### AIM OF THE EXERCISE:
Set down the material exactly as given, please, from its first line through the line that includes "rng = np.random.default_rng(7)".

### SUPPLIED INFORMATION:
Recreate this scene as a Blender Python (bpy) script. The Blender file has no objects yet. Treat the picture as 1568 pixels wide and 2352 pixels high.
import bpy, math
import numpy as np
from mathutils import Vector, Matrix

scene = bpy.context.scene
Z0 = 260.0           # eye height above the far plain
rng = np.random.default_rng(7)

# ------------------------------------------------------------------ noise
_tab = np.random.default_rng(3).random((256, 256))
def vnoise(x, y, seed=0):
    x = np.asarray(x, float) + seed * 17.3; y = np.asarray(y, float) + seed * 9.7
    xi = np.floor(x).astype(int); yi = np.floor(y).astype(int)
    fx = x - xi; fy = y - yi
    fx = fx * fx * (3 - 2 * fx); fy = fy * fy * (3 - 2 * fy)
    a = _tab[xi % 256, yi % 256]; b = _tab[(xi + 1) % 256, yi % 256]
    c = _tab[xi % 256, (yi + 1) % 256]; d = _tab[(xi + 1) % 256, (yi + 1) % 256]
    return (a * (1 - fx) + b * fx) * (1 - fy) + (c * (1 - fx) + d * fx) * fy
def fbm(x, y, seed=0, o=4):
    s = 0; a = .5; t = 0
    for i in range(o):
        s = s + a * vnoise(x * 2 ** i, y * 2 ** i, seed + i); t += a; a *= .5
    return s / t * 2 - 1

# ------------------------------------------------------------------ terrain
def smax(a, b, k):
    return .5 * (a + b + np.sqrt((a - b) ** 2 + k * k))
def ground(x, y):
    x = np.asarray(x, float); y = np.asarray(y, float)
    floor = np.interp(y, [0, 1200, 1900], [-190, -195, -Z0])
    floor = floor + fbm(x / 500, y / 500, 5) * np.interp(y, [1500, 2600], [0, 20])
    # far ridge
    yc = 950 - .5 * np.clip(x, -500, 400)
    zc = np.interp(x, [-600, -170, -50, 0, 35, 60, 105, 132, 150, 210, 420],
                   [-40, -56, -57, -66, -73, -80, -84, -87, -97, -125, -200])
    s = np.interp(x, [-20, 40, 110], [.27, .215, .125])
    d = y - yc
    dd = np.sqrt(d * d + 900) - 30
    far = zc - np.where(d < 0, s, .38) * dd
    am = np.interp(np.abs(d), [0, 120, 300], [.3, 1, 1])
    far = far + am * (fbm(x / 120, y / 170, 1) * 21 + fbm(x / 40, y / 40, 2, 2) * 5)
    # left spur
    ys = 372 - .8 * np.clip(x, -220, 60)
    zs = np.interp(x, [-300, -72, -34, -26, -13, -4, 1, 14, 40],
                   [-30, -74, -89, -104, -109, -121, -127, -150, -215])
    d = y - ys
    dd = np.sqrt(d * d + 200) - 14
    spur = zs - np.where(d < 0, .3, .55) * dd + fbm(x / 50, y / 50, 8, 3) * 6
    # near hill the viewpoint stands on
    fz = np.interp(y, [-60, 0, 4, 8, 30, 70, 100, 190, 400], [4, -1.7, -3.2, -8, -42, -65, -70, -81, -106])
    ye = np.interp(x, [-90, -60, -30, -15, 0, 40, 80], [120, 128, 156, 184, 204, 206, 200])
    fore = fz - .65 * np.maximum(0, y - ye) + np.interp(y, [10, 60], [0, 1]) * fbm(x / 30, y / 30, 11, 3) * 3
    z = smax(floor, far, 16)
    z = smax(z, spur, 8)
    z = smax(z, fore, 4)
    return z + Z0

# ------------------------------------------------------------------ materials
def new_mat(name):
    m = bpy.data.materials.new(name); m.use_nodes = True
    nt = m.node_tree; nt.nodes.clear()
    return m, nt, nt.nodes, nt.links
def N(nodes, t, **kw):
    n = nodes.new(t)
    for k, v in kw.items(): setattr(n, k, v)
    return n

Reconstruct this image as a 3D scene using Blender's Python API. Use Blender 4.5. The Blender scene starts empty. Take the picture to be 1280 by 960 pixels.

### THE COMPLETED TASK:
Recreate this scene as a Blender Python (bpy) script. The Blender file has no objects yet. Treat the picture as 1568 pixels wide and 2352 pixels high.
import bpy, math
import numpy as np
from mathutils import Vector, Matrix

scene = bpy.context.scene
Z0 = 260.0           # eye height above the far plain
rng = np.random.default_rng(7)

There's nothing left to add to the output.